* start RECORDS SHOWN *

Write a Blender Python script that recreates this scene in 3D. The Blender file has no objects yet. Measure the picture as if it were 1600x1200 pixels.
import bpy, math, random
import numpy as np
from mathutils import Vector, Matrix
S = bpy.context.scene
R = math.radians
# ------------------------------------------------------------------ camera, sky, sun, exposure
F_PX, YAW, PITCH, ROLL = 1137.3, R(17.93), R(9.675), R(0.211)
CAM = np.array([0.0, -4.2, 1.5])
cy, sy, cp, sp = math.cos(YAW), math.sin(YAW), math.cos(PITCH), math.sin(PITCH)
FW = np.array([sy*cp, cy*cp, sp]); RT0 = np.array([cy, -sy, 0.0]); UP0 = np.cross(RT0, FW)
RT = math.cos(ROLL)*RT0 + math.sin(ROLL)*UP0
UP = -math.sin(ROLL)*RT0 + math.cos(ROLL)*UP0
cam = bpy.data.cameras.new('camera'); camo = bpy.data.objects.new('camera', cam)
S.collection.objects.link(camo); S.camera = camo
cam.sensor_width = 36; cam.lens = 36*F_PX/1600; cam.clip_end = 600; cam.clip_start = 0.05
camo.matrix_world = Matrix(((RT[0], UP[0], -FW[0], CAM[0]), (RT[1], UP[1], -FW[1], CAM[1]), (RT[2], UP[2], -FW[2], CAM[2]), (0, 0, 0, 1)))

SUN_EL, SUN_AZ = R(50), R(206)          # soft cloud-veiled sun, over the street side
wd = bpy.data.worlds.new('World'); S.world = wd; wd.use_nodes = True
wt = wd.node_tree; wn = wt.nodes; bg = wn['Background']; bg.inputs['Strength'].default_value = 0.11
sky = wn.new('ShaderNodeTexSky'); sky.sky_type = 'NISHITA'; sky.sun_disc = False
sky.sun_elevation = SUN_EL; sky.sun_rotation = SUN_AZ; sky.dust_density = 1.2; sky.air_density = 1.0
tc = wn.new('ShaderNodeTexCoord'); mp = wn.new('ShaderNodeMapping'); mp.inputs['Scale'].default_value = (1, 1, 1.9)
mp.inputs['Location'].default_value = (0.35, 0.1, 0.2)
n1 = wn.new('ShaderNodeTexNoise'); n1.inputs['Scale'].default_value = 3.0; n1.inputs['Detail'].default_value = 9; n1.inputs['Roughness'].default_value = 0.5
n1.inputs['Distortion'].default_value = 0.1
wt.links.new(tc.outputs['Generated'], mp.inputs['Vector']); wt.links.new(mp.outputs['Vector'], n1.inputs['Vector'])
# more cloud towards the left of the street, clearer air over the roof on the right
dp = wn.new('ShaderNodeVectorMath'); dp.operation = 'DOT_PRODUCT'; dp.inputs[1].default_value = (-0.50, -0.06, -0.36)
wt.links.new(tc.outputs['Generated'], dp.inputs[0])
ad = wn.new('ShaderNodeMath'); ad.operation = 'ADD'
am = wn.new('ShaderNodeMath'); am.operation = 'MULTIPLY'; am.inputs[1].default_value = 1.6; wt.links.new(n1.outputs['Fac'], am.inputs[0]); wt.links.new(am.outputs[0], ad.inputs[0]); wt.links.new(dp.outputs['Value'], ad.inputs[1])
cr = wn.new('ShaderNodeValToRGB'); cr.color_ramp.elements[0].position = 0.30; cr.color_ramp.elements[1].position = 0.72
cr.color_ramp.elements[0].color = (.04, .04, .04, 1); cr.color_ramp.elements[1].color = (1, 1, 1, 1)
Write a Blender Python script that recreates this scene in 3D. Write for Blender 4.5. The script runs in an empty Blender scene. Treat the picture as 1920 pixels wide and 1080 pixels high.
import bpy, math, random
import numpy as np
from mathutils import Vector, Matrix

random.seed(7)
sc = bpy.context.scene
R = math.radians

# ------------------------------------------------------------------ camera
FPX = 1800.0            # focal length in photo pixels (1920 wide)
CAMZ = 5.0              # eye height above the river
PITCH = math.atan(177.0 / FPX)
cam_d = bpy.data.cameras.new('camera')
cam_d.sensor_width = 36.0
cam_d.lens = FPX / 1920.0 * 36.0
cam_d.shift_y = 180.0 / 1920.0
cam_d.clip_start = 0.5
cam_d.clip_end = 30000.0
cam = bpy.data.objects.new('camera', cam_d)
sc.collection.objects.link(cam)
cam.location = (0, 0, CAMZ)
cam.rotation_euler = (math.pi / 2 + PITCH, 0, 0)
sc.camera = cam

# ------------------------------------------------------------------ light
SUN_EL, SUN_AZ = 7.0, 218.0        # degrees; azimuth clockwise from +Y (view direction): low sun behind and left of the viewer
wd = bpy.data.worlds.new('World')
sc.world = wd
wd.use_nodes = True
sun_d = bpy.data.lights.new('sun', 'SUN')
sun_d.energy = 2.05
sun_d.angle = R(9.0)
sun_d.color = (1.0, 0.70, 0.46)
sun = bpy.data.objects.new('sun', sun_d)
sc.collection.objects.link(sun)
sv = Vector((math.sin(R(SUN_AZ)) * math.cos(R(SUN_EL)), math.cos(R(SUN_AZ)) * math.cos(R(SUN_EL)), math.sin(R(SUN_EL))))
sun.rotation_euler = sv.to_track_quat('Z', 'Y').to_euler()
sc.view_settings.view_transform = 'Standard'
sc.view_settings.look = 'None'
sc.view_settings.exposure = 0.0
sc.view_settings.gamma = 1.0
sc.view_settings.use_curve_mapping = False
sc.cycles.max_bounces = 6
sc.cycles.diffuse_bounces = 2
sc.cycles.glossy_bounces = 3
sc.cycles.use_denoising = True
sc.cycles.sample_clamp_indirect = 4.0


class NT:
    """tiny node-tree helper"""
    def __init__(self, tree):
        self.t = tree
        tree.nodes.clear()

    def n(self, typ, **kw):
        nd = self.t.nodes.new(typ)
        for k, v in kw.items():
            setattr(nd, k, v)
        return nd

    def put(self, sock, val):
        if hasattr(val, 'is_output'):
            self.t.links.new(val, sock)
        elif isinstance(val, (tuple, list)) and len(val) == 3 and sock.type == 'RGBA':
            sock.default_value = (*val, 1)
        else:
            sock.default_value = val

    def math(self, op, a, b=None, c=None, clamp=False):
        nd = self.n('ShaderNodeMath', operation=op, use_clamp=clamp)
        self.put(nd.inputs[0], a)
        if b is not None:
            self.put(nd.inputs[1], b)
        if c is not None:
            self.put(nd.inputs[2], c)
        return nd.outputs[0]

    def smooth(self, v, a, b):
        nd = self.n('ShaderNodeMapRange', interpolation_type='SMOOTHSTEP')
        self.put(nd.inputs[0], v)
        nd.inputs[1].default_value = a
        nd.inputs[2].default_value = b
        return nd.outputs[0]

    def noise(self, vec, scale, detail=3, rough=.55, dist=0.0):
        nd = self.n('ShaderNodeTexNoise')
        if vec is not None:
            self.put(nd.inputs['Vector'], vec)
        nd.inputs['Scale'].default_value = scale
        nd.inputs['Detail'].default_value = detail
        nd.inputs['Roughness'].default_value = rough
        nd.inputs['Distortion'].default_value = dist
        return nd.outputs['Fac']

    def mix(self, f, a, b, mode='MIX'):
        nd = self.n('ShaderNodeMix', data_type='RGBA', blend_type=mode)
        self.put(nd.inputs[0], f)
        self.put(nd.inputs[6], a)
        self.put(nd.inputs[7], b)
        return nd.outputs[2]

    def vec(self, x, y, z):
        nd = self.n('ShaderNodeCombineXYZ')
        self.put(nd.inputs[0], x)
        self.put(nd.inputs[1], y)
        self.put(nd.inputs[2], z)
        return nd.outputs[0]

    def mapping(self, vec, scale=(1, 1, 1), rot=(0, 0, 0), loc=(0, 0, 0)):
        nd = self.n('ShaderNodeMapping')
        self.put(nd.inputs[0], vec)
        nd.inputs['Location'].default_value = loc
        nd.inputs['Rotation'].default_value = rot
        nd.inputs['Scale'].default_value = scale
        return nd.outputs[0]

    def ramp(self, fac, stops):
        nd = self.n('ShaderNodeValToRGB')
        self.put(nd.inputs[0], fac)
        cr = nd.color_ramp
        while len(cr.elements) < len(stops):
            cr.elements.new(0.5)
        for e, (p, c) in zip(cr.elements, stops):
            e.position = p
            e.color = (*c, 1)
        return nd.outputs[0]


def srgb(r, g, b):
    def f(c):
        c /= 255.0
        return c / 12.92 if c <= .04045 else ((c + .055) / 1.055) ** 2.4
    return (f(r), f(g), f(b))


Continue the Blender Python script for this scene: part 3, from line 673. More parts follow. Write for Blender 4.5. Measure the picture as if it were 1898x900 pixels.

* end RECORDS SHOWN *

- PROBLEM TO WORK ON
Starting at the first line of the records above, please copy each line exactly until you reach the line containing "CAM[2]), (0, 0, 0, 1)))". Include that line and stop there.

- TASK OUTPUT
Write a Blender Python script that recreates this scene in 3D. The Blender file has no objects yet. Measure the picture as if it were 1600x1200 pixels.
import bpy, math, random
import numpy as np
from mathutils import Vector, Matrix
S = bpy.context.scene
R = math.radians
# ------------------------------------------------------------------ camera, sky, sun, exposure
F_PX, YAW, PITCH, ROLL = 1137.3, R(17.93), R(9.675), R(0.211)
CAM = np.array([0.0, -4.2, 1.5])
cy, sy, cp, sp = math.cos(YAW), math.sin(YAW), math.cos(PITCH), math.sin(PITCH)
FW = np.array([sy*cp, cy*cp, sp]); RT0 = np.array([cy, -sy, 0.0]); UP0 = np.cross(RT0, FW)
RT = math.cos(ROLL)*RT0 + math.sin(ROLL)*UP0
UP = -math.sin(ROLL)*RT0 + math.cos(ROLL)*UP0
cam = bpy.data.cameras.new('camera'); camo = bpy.data.objects.new('camera', cam)
S.collection.objects.link(camo); S.camera = camo
cam.sensor_width = 36; cam.lens = 36*F_PX/1600; cam.clip_end = 600; cam.clip_start = 0.05
camo.matrix_world = Matrix(((RT[0], UP[0], -FW[0], CAM[0]), (RT[1], UP[1], -FW[1], CAM[1]), (RT[2], UP[2], -FW[2], CAM[2]), (0, 0, 0, 1)))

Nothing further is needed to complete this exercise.